* [DATA LINES]
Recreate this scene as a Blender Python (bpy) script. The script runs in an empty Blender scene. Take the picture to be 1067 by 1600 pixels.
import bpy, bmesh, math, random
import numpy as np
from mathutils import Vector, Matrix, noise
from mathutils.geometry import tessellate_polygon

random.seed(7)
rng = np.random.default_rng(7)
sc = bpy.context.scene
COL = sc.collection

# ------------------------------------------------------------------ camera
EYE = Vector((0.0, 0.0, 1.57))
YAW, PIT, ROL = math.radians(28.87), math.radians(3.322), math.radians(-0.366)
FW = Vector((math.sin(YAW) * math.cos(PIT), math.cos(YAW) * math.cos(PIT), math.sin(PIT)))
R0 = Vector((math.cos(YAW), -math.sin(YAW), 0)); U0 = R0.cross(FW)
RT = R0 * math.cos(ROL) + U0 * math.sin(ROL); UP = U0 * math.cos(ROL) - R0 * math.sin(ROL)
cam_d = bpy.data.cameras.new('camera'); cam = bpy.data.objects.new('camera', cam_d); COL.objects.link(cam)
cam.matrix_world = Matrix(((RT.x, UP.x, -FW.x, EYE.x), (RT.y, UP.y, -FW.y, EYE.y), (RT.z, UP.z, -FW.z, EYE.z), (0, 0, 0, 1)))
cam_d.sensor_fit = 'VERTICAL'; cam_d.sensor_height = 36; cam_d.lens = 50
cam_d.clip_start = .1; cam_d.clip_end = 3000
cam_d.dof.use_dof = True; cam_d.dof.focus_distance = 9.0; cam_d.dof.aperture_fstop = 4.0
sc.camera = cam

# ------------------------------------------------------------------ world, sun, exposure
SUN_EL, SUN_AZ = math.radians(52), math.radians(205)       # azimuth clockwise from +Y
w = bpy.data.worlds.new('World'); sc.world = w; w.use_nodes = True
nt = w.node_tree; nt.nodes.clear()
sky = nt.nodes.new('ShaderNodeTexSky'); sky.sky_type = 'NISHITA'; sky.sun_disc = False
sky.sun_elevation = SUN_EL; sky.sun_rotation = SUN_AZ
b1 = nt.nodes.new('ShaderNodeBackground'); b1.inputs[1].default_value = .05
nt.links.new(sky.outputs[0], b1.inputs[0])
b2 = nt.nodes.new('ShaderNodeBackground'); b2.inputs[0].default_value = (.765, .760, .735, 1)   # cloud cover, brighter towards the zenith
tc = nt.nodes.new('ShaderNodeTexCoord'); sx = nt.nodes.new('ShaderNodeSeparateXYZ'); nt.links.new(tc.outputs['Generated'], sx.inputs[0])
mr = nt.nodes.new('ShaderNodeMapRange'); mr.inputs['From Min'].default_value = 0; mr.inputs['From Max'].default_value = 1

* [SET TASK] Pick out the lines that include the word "scene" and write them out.

* [FINISHED EXERCISE]
Recreate this scene as a Blender Python (bpy) script. The script runs in an empty Blender scene. Take the picture to be 1067 by 1600 pixels.
sc = bpy.context.scene